In 2014, while employed in the construction industry, Martindale became involved with local professional club Livingston as a part-time volunteer, based on personal recommendations and following appropriate background checks. With his work initially consisting of basic training duties and ground maintenance – the club’s poor financial state at the time meant they were in need of assistance at minimal cost. His appointment was scrutinised in local press, but he gradually became more involved in coaching and recruitment during Mark Burchill’s spell as manager, and also began to study the subject formally, obtaining his UEFA B License via the Irish Football Association due to them being more accommodating to applicants with convictions than their Scottish counterparts.

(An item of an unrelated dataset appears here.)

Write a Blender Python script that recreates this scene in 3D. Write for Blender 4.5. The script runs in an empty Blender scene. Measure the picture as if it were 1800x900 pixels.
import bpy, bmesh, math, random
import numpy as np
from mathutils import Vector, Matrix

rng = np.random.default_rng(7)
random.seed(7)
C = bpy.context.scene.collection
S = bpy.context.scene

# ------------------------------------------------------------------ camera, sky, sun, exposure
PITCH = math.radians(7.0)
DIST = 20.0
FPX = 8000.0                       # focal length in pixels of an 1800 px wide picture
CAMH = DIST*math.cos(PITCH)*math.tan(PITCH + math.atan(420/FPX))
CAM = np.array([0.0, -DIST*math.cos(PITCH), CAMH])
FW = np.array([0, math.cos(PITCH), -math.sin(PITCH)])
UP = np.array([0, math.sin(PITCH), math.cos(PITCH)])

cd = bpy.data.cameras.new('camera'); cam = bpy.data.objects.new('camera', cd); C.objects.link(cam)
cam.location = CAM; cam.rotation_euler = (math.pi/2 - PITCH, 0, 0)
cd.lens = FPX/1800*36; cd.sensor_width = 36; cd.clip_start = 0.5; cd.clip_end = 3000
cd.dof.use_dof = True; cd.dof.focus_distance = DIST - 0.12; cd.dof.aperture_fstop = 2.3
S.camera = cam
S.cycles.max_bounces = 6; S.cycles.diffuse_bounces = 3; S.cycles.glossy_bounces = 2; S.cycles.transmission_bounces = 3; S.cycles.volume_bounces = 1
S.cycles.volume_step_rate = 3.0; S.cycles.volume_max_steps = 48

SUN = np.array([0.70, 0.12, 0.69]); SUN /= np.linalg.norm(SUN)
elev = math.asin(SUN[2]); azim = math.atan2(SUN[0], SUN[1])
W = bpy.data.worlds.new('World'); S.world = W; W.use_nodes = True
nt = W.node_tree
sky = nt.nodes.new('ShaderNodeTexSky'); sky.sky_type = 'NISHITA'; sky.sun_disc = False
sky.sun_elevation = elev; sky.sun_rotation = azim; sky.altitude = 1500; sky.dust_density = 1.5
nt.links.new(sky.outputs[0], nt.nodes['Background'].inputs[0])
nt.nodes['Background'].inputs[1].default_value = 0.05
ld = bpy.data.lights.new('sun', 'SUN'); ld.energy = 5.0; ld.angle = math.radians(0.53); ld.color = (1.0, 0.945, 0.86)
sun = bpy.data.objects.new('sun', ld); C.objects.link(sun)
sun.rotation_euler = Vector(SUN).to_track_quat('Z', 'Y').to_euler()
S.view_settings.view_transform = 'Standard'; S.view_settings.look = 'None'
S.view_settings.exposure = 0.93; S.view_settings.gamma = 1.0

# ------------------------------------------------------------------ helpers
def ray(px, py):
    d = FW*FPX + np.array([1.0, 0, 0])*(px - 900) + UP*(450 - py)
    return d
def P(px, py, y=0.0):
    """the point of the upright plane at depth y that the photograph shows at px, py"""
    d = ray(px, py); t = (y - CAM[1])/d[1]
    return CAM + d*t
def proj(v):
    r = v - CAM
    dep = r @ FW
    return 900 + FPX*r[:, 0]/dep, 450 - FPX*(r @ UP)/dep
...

Martindale was appointed assistant manager of Livingston when David Hopkin became manager in January 2016, and when Hopkin departed in May 2018 after leading the club to successive promotions from Scottish League One to the Scottish Premiership, he took temporary charge of the team. He was offered the manager’s job in the summer but turned it down due to concerns of bringing embarrassment to the club in relation to his past. Kenny Miller took the job and resigned soon after, handing the baton to Gary Holt, who kept Martindale on the staff and handed him increased responsibilities as head of football operations.

After keeping Livi in the top flight for two seasons, Holt departed a couple of months ago, and Martindale finally took the reins.

It is hoped that Livingston’s new boss, who is doing a superb job, is handed a second chance by the SFA panel. He donated his Manager of the Month trophy to a local mental health charity two days ago, and such a gesture shows that he is likely in a better place these days.